Dios les dio la promesa de una Simiente, una Simiente que nacería de una mujer. Esa Simiente transformaría todo el mal en bien. Él restauraría completamente todo lo que estuviera roto. Esta Simiente traería paz y armonía donde las luchas y los conflictos bramaran como un mar tempestuoso.
Dios dijo que el hijo de David sería Rey para siempre y que Su Reino no tendría fin.
En el Antiguo Testamento, el tercer capítulo del primer libro, Génesis, habla de conflicto y enemistad. Adán y Eva, quienes habían conocido solo la experiencia de la tranquilidad, ahora vivirían continuamente en conflictos amargos. Incluso la tierra los desafiaría. Los pinchazos de las espinas serían un recordatorio constante. Como dicen los poetas: “La naturaleza, roja en uñas y dientes”. Hasta la Simiente prometida entraría en este conflicto, luchando contra la Serpiente, el gran saboteador. Pero Génesis 3 promete que la Simiente triunfaría contra la Serpiente, asegurando así la victoria final y marcando el comienzo de una ola de paz tras otra.
Sin embargo, la Simiente tardaría mucho en llegar.
Adán y Eva tuvieron a Caín y a Abel, y ninguno resultó ser la Simiente. Cuando Caín mató a Abel, Dios trajo a Set a través de Adán y Eva, una pequeña muestra de gracia en un mundo lleno de problemas. Pero Set no era la Simiente. Más hijos nacieron. Generaciones llegaron y generaciones pasaron.
Luego apareció Abraham en el escenario mundial. Dios llamó a este hombre desde tiempos antiguos para crear a través de él y de su esposa Sara una nación nueva y grande que sería un faro de luz en medio de un mundo perdido y sin esperanza. Dios nuevamente prometió una Simiente a esta pareja, un hijo. Ellos pensaron que era Isaac, pero Isaac murió.
La misma historia se repitió de generación en generación, aumentando la expectación sobre la llegada de Aquel que vendría a traer paz y rectitud. Una viuda llamada Noemí y su nuera viuda, Rut, también fueron parte de esta historia. Ellas se encontraban en circunstancias desesperantes. En el mundo antiguo no existían ayudas sociales que se encargaran de personas tan marginadas.
Sin esposos y sin hijos, sin derechos y sin recursos, las viudas vivían sin saber de dónde vendría su próxima comida. Cada día era una lucha por no perder la esperanza. Luego llegó Booz y se dio la clásica historia de un chico que conoce a una chica. Booz conoció a Rut y se casó con ella. Poco tiempo después, casi al final de la historia bíblica de Rut, vemos que ella dio a luz un hijo, una simiente. Este hijo sería un restaurador de vidas, un redentor. Pero él era solo una sombra de la Simiente que vendría. Él también murió.

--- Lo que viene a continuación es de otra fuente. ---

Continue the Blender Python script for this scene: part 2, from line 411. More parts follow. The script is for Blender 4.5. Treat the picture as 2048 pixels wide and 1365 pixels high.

El hijo de Rut y Booz fue llamado Obed. Obed tuvo un hijo llamado Isaí. Isaí tuvo muchos hijos, y uno de ellos fue un pastor de ovejas. Un día, este pastor tomó un puñado de piedras y derribó a un gigante. Se enfrentó a leones, y también fue un gran músico. Para sorpresa de todos, incluso para su padre, este hijo de Isaí, el bisnieto de Rut y Booz, fue ungido como rey de Israel.
Mientras David ocupaba el trono, Dios hizo otra promesa a él directamente. Esta era otra promesa de un hijo. Dios dijo que el hijo de David sería Rey para siempre y que Su Reino no tendría fin. Esa fue la promesa de Dios.